Neither is something the search engine can fix for you.

With respect to the later idea, the search engine may in fact be contributing to it by encouraging more crap to be created, because it easily percolates to the top of their "intelligent" results and users blindly click on result #1. And no doubt many users see these results as equivalent to "the web". Whatever Google returns, to them, that's "the web".

You can think about the web through the lense of "search engine results" and evaluate the web based on whatever is returned from your search engine queries.

Or you can think of the web as a huge mess of websites some of which are useful, most of which are crap and many of which an aggressive search engine might index.

Are you evaluating search results, or websites?

I'm evaluating websites, individually. Because that is what the web is. To me, Google is not the web. Google might give me some clues about some sites. They do an enormous amount of grunt work crawling them.

But it's up to me to do the final evaluation. To decide whether a site is useful or whether it is crap.

And there are other ways to discover websites besides using Google. How do you think Google learns about existing and new websites? Voluntary disclosure by the webmasters?

It sounds like you want someone to evaluate websites for you. I doubt you are alone in that regard.

This is not a new problem.

However, unlike you, I do not see Google as providing any viable solution.

1 comments

The fact that they have to make changes to their system in order to not have useless crap appear at the top of the results tells us something: either people are searching for crap or the portion of the web Googlebot is crawling is full of crap.

No, it means the ranking algorithm is evaluating the results wrongly. Which is what they're trying to fix.

With respect to the later idea, the search engine may in fact be contributing to it by encouraging more crap to be created, because it easily percolates to the top of their "intelligent" results and users blindly click on result #1. And no doubt many users see these results as equivalent to "the web". Whatever Google returns, to them, that's "the web".

But that's the point, isn't it? It shouldn't easily percolate to the top. That's what their algorithms are for. If it does, they need to be fixed.

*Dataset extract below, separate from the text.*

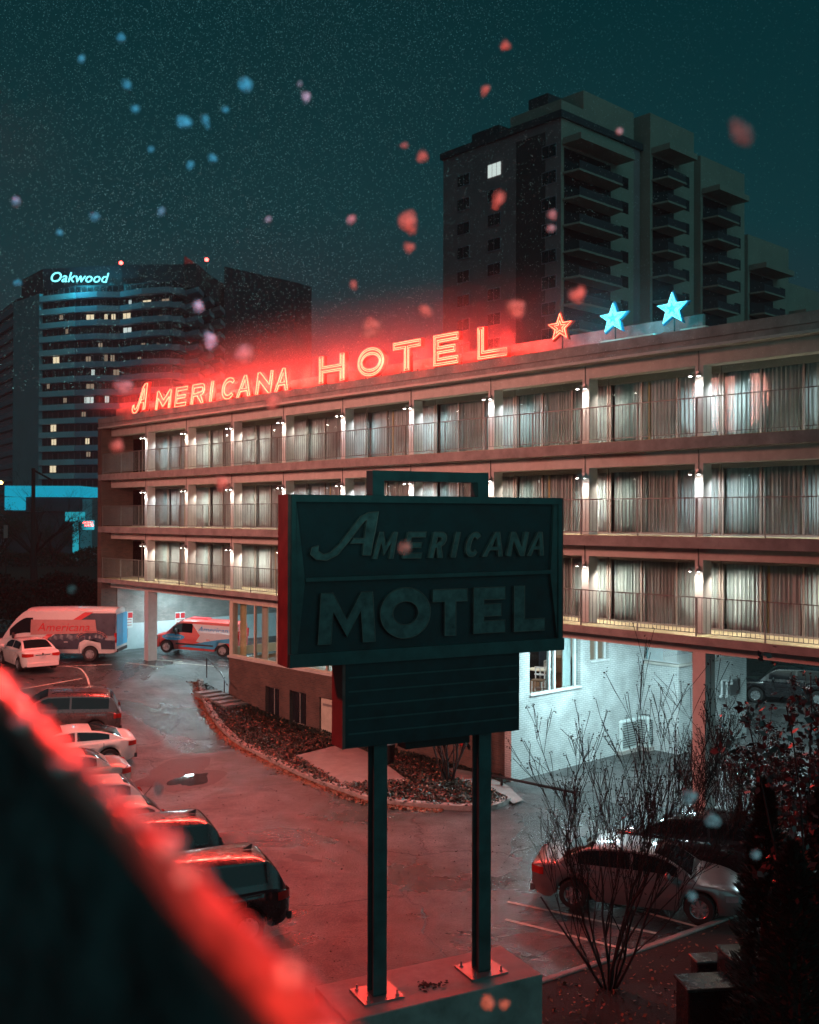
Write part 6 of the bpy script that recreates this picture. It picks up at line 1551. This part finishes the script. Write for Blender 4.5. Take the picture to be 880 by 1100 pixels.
# ================================================================== AIR
def volume(name, color, density, box, label=None, cat=None, aniso=.3):
    m = bpy.data.materials.new(name + '_air'); m.use_nodes = True; t = m.node_tree; t.nodes.remove(t.nodes['Principled BSDF'])
    v = t.nodes.new('ShaderNodeVolumePrincipled'); v.inputs['Color'].default_value = (*color, 1); v.inputs['Density'].default_value = density; v.inputs['Anisotropy'].default_value = aniso
    t.links.new(v.outputs[0], t.nodes['Material Output'].inputs['Volume'])
    o = MB().box(*box).build(name, m); return tag(o, label, cat, kind='stuff')
volume('haze', (.85, .88, .92), .0003, (-420, 420, -60, 480, -1.0, 120), aniso=0.0)
m_ = bpy.data.materials.new('neon_halo_air'); m_.use_nodes = True; t_ = m_.node_tree; t_.nodes.remove(t_.nodes['Principled BSDF'])
v_ = t_.nodes.new('ShaderNodeVolumePrincipled'); v_.inputs['Color'].default_value = (.9, .9, .9, 1);  v_.inputs['Anisotropy'].default_value = 0
t_.links.new(v_.outputs[0], t_.nodes['Material Output'].inputs['Volume'])
c_ = t_.nodes.new('ShaderNodeTexCoord'); mp_ = t_.nodes.new('ShaderNodeVectorMath'); mp_.operation = 'SUBTRACT'; mp_.inputs[1].default_value = (13.5, -.5, 15.0)
dv_ = t_.nodes.new('ShaderNodeVectorMath'); dv_.operation = 'DIVIDE'; dv_.inputs[1].default_value = (25, 2.4, 3.4); ln_ = t_.nodes.new('ShaderNodeVectorMath'); ln_.operation = 'LENGTH'
t_.links.new(c_.outputs['Object'], mp_.inputs[0]); t_.links.new(mp_.outputs[0], dv_.inputs[0]); t_.links.new(dv_.outputs[0], ln_.inputs[0])
mr_ = t_.nodes.new('ShaderNodeMapRange'); mr_.interpolation_type = 'SMOOTHERSTEP'; mr_.inputs[1].default_value = 0.0; mr_.inputs[2].default_value = 1.0; mr_.inputs[3].default_value = .12; mr_.inputs[4].default_value = 0.0
t_.links.new(ln_.outputs['Value'], mr_.inputs[0]); t_.links.new(mr_.outputs[0], v_.inputs['Density'])
o = MB().box(-11, 38, -2.9, 1.9, 14.42, 18.3).build('mist', m_); o.location = (HO.x, HO.y, 0); o.rotation_euler = (0, 0, HROT); tag(o, 'added mist volume making a halo around the rooftop neon', 'mist', kind='stuff')  # local volume added to imitate the bloom around the neon letters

Are you evaluating search results, or websites?

I'm evaluating websites, individually. Because that is what the web is. To me, Google is not the web. Google might give me some clues about some sites. They do an enormous amount of grunt work crawling them.

But it's up to me to do the final evaluation. To decide whether a site is useful or whether it is crap.

I don't get what you mean by "Google being the web". Of course the final evaluation is up to the user. But if Google can rank the results more like you would, you're wasting less time clicking through the crap to get what you want.

And there are other ways to discover websites besides using Google. How do you think Google learns about existing and new websites? Voluntary disclosure by the webmasters?

Actually, they do that too. But mostly by painstakingly loading every link recursively, something which is obviously impossible for a person to do unless they want to be limited to 0.0...01% of the web.